Variables – Ces variables peuvent être sous votre contrôle ou lui échapper. Qu’il s’agisse de l’évolution du marché qui remet en question l’intérêt de votre idée ou des restrictions internes de votre entreprise qui compliquent sa mise en œuvre, vous devez tout simplement accepter de ne pas pouvoir tout contrôler et de ne pas totalement maîtriser le résultat final. L’important est de vous focaliser sur ce que vous maîtrisez et d’identifier ce qui est hors de votre portée, sans laisser ces éléments vous déstabiliser.
Risque – Connaissez-vous la différence entre un joueur compulsif et un joueur professionnel ? La réussite. Une joueur compulsif continuera à jouer, même après avoir tout perdu. Un professionnel sait qu’il n’y a aucune garantie, mais qu’on n’a rien sans rien.

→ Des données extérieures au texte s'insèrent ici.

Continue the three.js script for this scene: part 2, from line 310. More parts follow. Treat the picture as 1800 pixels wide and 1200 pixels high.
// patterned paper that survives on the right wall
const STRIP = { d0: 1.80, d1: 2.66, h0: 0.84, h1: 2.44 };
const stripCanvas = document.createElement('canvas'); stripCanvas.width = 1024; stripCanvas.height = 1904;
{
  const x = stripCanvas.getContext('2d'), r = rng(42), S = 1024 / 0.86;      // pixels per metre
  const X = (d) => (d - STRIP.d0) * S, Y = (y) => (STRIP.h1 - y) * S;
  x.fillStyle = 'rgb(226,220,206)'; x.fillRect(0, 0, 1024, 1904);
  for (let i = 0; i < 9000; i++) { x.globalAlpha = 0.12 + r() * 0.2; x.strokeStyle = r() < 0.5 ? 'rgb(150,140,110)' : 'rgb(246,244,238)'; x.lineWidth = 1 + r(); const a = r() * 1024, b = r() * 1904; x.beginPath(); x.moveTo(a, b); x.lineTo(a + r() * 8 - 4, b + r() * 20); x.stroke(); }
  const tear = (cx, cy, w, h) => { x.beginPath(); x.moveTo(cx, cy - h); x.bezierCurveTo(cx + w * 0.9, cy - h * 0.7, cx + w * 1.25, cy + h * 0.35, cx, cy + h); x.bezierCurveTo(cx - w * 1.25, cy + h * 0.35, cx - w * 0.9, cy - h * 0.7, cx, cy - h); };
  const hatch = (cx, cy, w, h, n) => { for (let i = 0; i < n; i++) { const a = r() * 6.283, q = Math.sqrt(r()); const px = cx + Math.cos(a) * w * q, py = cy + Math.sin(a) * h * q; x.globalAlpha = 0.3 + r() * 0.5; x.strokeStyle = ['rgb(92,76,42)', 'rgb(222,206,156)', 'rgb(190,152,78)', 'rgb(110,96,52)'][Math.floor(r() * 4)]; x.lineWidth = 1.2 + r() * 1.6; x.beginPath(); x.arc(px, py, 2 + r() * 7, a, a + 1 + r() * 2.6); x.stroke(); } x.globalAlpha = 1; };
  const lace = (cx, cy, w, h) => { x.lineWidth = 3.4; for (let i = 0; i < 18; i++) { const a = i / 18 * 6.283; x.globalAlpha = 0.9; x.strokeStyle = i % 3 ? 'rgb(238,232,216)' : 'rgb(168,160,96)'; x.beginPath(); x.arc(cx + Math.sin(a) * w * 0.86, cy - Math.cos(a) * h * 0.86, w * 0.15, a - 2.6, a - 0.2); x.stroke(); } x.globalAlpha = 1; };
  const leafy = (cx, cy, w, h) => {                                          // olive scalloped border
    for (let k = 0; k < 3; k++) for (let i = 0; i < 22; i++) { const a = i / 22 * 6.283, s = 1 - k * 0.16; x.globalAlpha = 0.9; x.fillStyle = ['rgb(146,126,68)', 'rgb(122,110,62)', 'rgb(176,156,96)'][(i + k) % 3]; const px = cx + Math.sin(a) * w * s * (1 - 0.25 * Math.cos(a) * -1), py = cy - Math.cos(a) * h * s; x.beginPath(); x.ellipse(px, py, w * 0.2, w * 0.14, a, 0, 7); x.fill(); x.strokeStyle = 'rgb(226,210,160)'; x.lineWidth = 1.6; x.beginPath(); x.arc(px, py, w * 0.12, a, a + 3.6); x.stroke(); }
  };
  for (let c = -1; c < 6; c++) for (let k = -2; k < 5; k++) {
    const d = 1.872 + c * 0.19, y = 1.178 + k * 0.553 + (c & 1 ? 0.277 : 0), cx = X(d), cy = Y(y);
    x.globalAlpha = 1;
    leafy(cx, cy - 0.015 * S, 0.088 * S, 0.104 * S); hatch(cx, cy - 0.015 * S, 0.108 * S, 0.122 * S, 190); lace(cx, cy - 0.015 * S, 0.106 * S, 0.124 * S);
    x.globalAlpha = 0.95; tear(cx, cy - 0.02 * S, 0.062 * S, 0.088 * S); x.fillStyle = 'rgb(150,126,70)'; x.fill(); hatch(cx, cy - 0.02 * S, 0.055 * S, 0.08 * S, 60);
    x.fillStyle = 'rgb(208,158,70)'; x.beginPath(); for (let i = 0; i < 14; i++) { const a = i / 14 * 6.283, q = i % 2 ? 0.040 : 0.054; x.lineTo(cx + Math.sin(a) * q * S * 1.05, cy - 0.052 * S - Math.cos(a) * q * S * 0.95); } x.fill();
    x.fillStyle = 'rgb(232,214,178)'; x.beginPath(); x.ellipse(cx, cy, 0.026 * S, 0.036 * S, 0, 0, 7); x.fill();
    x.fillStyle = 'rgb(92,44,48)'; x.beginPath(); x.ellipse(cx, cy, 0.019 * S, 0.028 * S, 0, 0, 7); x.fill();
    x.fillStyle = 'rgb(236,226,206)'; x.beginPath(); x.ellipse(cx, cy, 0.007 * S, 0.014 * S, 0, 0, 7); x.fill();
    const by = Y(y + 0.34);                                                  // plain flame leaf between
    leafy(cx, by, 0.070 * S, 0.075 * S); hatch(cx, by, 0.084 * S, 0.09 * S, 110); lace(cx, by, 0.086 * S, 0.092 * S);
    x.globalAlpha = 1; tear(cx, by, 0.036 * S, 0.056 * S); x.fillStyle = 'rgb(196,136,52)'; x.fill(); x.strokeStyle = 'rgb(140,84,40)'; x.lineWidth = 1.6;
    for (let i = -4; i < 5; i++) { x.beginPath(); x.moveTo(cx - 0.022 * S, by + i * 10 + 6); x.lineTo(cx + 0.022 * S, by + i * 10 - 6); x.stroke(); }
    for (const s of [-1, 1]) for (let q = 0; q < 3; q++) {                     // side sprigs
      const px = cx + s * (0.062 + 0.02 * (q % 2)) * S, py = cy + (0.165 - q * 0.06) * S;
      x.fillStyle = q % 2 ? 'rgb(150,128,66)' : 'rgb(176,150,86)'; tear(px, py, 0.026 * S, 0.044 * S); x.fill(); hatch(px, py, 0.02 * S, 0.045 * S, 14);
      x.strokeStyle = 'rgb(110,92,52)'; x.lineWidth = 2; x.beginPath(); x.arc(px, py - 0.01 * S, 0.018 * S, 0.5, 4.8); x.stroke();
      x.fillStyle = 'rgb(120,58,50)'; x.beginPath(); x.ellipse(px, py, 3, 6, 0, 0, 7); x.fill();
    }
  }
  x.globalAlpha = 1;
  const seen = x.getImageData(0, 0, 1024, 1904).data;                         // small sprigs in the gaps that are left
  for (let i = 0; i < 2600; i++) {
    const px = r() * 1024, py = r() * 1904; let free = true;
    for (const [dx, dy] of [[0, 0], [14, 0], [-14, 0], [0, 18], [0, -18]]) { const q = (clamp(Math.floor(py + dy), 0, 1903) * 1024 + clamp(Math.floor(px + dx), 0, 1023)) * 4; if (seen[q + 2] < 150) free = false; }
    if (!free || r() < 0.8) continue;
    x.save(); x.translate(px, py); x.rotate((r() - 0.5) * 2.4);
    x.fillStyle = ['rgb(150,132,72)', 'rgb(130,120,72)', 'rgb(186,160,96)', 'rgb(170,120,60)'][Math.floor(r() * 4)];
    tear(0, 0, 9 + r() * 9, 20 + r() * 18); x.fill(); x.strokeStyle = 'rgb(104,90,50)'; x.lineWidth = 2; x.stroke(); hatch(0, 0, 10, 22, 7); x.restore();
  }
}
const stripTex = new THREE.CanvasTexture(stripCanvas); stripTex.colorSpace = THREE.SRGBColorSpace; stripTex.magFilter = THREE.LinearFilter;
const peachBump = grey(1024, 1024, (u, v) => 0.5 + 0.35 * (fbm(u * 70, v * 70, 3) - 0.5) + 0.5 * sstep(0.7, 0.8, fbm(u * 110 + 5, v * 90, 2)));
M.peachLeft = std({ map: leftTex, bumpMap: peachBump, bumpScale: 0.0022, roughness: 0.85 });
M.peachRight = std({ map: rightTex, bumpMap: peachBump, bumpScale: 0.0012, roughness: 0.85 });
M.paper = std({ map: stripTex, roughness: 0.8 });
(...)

Chaque initiative présente un certain niveau de risque. Ce dernier peut d’ailleurs être particulièrement élevé lorsque vous innovez pour bousculer des pratiques établies. Les gens, et plus particulièrement les actionnaires, se montrent souvent réfractaires à la prise de risques, mais pour innover, les entreprises doivent l’encourager et récompenser les preneurs de risques. Celles qui ne veulent prendre aucun risque sombrent dans l’immobilisme, l’antithèse de l’innovation !
Dans la formule que j’avance, tout dépend de la capacité à prendre des risques car, sans cela, il n’y a pas d’innovation. Sans risque, cet article serait écrit en hiéroglyphes, sur la paroi d’une grotte. Il n’est peut-être pas judicieux de mettre dans votre CV que vous avez le goût du risque et acceptez l’échec, mais cette attitude contribue de plus en plus à l’évolution de notre société.
S’il est vrai que l’innovation ne peut pas être planifiée, les entreprises peuvent la favoriser en favorisant une approche adéquate. En encourageant la créativité, elles pourront ancrer l’innovation dans un processus reproductible, mais ne pourront pas toujours l’anticiper.